Gboard is preparing a new accessibility-friendly setting that lets emoji scale with text size, addressing a long-standing quirk in how the keyboard handles visual elements. Early evidence in a recent beta build points to a toggle that ties emoji size to the system font, making those tiny icons easier to see without changing the entire display.
What’s changing in Gboard’s approach to emoji sizing
On Android today, users can adjust two dials: display size and font size. Gboard has historically treated emoji like interface elements, enlarging them only when display size changes and ignoring font size tweaks. That meant crank up text for readability, and emoji in the picker stay small.
- What’s changing in Gboard’s approach to emoji sizing
- Why tying emoji size to system font settings matters
- How the new Gboard toggle scales emoji with font size
- Accessibility gains and design implications of larger emoji
- How this compares to other keyboards and what to watch next
- Bottom line: emoji that scale with text improve accessibility

In the Gboard 16.7.4.861137547 beta (arm64-v8a), testers surfaced a hidden option that flips this behavior. With the toggle enabled, emoji within Gboard’s picker and suggestions grow alongside system font changes, keeping the scale of expressive icons in step with the text you’re reading and composing.
Why tying emoji size to system font settings matters
Emoji are not a novelty at the margins of messaging; they are core to how people communicate. The Unicode Consortium has long cited that roughly 92% of internet users employ emoji in digital conversations. In many chat apps, emoji often act as standalone replies or clarify tone in brief messages.
When those graphics are too small, nuance gets lost. Users with low vision, or anyone reading in bright light or on compact screens, can struggle to distinguish subtle details between similar emoji. Letting emoji scale with text acknowledges that these glyphs function more like language than simple icons.
How the new Gboard toggle scales emoji with font size
Based on current behavior, the new setting listens to Android’s system-wide font size preference. Increase the font size in system settings and Gboard will render larger emoji in its UI, even if the overall display size remains unchanged. The text around those emoji can remain constant if you keep display scaling at default, giving you a targeted boost without reshaping the rest of the interface.
There is one wrinkle: Gboard also offers an internal text size option in its own settings, and the beta build suggests that changing the in-app font alone does not affect emoji scaling. The feature appears to honor the system font control first, which is consistent with Android’s accessibility model but could surprise users who only adjust Gboard’s internal slider.

Accessibility gains and design implications of larger emoji
From an accessibility standpoint, this is a sensible refinement. Google’s Material Design guidance encourages apps to respect user font preferences. Extending that principle to emoji recognizes their role as meaningful content, not decorative chrome. Larger emoji can improve legibility, reduce misinterpretation, and lower fatigue during long conversations.

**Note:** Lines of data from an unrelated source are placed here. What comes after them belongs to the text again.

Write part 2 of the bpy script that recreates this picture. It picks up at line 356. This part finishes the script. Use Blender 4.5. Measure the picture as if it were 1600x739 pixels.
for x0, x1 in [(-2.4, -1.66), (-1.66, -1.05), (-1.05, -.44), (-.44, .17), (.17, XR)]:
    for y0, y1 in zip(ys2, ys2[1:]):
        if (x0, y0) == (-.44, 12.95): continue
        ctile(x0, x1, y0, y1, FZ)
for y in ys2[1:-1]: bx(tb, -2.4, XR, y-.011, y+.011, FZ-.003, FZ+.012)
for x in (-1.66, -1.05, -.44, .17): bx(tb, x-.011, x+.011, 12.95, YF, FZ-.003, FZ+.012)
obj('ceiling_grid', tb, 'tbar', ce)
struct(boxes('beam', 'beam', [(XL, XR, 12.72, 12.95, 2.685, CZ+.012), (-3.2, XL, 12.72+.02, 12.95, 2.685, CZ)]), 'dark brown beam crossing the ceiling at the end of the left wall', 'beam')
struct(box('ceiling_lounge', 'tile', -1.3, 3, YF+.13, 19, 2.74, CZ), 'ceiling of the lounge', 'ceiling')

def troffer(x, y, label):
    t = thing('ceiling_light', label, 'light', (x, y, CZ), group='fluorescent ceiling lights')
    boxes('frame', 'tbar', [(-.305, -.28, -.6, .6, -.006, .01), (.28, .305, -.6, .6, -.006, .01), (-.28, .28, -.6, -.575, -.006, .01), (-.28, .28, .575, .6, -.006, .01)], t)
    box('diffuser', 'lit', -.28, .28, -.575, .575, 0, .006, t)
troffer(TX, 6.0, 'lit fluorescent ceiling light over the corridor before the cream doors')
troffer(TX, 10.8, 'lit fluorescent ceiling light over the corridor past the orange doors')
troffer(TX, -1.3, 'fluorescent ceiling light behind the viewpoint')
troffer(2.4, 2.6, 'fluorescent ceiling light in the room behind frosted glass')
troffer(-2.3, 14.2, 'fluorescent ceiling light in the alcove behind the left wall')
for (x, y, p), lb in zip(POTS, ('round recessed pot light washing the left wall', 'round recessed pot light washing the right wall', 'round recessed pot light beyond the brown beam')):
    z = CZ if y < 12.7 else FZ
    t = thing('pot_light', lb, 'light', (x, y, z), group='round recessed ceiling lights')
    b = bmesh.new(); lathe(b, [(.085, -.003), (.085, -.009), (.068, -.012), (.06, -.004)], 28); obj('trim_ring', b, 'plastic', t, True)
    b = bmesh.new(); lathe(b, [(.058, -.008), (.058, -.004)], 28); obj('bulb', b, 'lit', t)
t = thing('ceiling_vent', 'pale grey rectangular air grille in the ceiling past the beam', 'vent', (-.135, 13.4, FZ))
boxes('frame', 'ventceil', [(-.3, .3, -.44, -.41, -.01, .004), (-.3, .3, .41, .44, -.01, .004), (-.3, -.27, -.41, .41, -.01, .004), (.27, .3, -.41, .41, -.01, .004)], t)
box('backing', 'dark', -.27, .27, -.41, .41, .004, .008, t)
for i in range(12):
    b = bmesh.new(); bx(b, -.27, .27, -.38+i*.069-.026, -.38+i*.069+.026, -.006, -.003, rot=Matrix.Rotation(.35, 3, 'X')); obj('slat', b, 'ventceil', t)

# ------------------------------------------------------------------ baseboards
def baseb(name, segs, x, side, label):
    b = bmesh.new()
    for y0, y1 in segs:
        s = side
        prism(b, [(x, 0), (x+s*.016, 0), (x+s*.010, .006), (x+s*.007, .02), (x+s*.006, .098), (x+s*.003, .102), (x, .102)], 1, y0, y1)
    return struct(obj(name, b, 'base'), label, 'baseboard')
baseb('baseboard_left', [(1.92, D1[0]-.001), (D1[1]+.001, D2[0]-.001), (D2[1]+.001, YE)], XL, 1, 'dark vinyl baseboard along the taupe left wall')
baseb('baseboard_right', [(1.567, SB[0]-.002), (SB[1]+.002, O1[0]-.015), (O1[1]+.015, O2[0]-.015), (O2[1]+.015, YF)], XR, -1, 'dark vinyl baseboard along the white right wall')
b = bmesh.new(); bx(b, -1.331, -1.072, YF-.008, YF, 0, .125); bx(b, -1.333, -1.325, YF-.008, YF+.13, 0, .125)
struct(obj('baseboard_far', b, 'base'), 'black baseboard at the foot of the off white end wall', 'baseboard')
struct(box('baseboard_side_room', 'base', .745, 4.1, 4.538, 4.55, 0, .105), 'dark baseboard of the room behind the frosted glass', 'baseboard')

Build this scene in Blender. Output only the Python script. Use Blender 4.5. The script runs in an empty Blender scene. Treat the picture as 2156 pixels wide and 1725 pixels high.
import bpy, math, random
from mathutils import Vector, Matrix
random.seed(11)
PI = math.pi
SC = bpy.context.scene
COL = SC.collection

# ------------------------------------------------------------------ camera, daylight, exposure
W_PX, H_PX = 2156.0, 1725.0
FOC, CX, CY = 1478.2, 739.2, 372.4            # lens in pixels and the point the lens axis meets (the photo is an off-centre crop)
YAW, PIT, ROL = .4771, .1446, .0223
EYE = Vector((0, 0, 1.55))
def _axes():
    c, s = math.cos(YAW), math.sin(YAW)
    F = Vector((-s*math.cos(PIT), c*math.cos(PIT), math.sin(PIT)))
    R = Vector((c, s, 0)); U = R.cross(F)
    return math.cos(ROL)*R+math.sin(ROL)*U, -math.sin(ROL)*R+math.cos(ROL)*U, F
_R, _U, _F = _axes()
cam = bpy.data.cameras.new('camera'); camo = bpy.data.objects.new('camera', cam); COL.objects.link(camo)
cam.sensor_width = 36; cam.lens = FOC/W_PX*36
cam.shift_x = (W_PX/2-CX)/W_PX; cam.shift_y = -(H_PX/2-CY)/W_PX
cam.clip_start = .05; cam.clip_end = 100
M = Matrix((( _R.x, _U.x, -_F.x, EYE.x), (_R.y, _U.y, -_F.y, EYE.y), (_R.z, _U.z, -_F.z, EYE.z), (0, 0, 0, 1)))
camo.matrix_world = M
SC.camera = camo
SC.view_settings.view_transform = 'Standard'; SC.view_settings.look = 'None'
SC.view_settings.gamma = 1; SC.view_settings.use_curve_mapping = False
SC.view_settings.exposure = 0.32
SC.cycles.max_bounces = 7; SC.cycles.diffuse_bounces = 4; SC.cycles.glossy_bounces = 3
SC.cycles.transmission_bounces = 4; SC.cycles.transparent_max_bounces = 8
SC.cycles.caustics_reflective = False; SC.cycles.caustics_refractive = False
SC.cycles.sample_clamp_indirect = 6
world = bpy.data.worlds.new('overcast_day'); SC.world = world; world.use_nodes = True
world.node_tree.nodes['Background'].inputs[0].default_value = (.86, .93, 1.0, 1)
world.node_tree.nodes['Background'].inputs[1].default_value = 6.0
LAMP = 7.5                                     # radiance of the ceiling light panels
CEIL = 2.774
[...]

There are design considerations, too. As emoji scale, touch targets in the picker grid effectively get roomier, which can reduce mistaps without enlarging the entire UI. Developers may also appreciate the consistency: treating emoji as typographic elements aligns better with how modern text engines handle color fonts like Noto Color Emoji.
How this compares to other keyboards and what to watch next
Most mobile keyboards have historically tied emoji size to overall display scaling. A font-linked approach is more precise and respects that some users want larger text without oversized UI chrome. It’s a small change that could set a useful precedent for other input methods and messaging apps.
Because the option is buried in a beta and appears to be controlled by a server-side flag, rollout timing is unclear. Google often staggers these releases to a subset of users before wider availability. If you rely on the Play Store beta channel, you may see the toggle sooner; otherwise, expect it to surface once testing confirms consistent behavior across devices.
Bottom line: emoji that scale with text improve accessibility
Emoji are part of the alphabet of modern messaging. Letting them grow with text is a pragmatic fix that makes conversations clearer and keyboards more accessible. It’s not a headline feature on its own, but for millions who adjust font size daily, this could be one of those changes you notice immediately—and never want to give up.